▸ **Problem**: Below is a listing to transcribe in full and exactly; keep the pictures out.

▸ **Supplied material**:
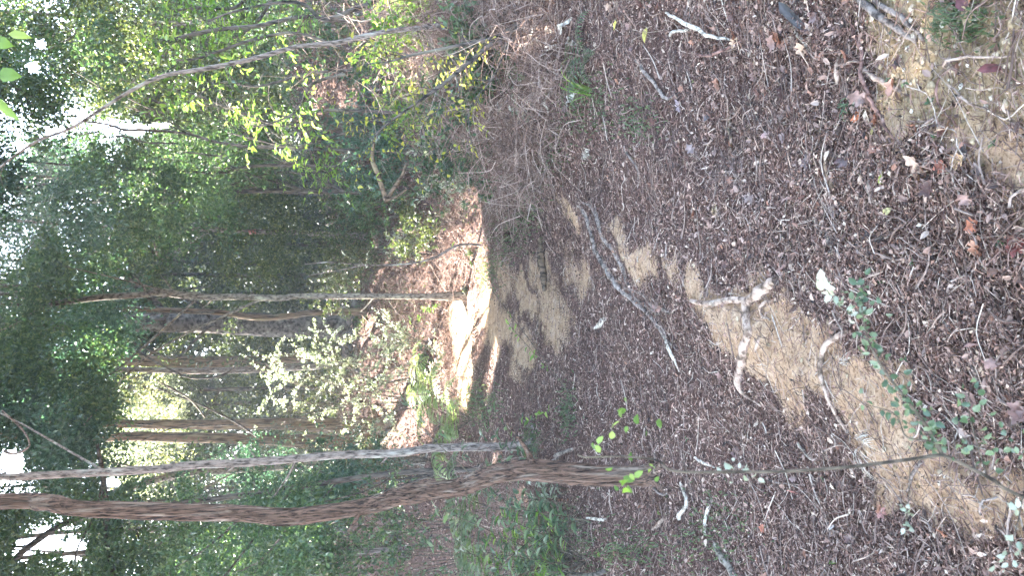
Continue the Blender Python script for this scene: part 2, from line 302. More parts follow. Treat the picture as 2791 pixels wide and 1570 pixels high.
t.links.new(mxx.outputs[2], p.inputs['Base Color']); p.inputs['Roughness'].default_value = .9; p.inputs['Specular IOR Level'].default_value = .2
bp = nd(t, 'ShaderNodeBump', Strength=.8, Distance=.012); t.links.new(nf, bp.inputs['Height']); bp2 = nd(t, 'ShaderNodeBump', Strength=.6, Distance=.03); t.links.new(nm, bp2.inputs['Height']); t.links.new(bp2.outputs[0], bp.inputs['Normal']); t.links.new(bp.outputs[0], p.inputs['Normal'])
ground = mb.build('ground', m); tag(ground, None, None, None, 'structure')
ca = ground.data.color_attributes.new('soil', 'FLOAT_COLOR', 'POINT')
bb = bare(X, Yg).ravel(); gg = gold(X, Yg).ravel(); ca.data.foreach_set('color', np.stack([bb, gg, 0*bb, 0*bb+1], 1).astype(np.float32).ravel())

def scatter(n, y0, y1, wid=.47, mg=.5, pw=1.):
    u = R.random(n); y = y0*(y1/y0)**(u**pw); x = (R.random(n)*2-1)*(wid*y+mg); return x, y
def lay(n, y0, y1, thin=.85, lift=.012, tilt=.45, **k):
    x, y = scatter(n, y0, y1, **k); q = R.random(n) > thin*sm(bare(x, y), .08, .85); x = x[q]; y = y[q]
    N = nrm(gnormal(x, y)+R.normal(size=(len(x), 3))*tilt); D = nrm(np.cross(N, rv(len(x))))
    return np.stack([x, y, H(x, y)+R.random(len(x))**2*lift+.002], 1), D, N, y
mb = MB()
P_, D, N, y = lay(560000, 1.05, 16, .93, .02, .65); _q = R.random(len(P_)) > .55*sm(vn(P_[:, 0], P_[:, 1], 3.1, 2)+.5*vn(P_[:, 0], P_[:, 1], 9, 6), .05, .3); P_ = P_[_q]; D = D[_q]; N = N[_q]; y = y[_q]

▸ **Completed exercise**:
Continue the Blender Python script for this scene: part 2, from line 302. More parts follow. Treat the picture as 2791 pixels wide and 1570 pixels high.
t.links.new(mxx.outputs[2], p.inputs['Base Color']); p.inputs['Roughness'].default_value = .9; p.inputs['Specular IOR Level'].default_value = .2
bp = nd(t, 'ShaderNodeBump', Strength=.8, Distance=.012); t.links.new(nf, bp.inputs['Height']); bp2 = nd(t, 'ShaderNodeBump', Strength=.6, Distance=.03); t.links.new(nm, bp2.inputs['Height']); t.links.new(bp2.outputs[0], bp.inputs['Normal']); t.links.new(bp.outputs[0], p.inputs['Normal'])
ground = mb.build('ground', m); tag(ground, None, None, None, 'structure')
ca = ground.data.color_attributes.new('soil', 'FLOAT_COLOR', 'POINT')
bb = bare(X, Yg).ravel(); gg = gold(X, Yg).ravel(); ca.data.foreach_set('color', np.stack([bb, gg, 0*bb, 0*bb+1], 1).astype(np.float32).ravel())

def scatter(n, y0, y1, wid=.47, mg=.5, pw=1.):
    u = R.random(n); y = y0*(y1/y0)**(u**pw); x = (R.random(n)*2-1)*(wid*y+mg); return x, y
def lay(n, y0, y1, thin=.85, lift=.012, tilt=.45, **k):
    x, y = scatter(n, y0, y1, **k); q = R.random(n) > thin*sm(bare(x, y), .08, .85); x = x[q]; y = y[q]
    N = nrm(gnormal(x, y)+R.normal(size=(len(x), 3))*tilt); D = nrm(np.cross(N, rv(len(x))))
    return np.stack([x, y, H(x, y)+R.random(len(x))**2*lift+.002], 1), D, N, y
mb = MB()
P_, D, N, y = lay(560000, 1.05, 16, .93, .02, .65); _q = R.random(len(P_)) > .55*sm(vn(P_[:, 0], P_[:, 1], 3.1, 2)+.5*vn(P_[:, 0], P_[:, 1], 9, 6), .05, .3); P_ = P_[_q]; D = D[_q]; N = N[_q]; y = y[_q]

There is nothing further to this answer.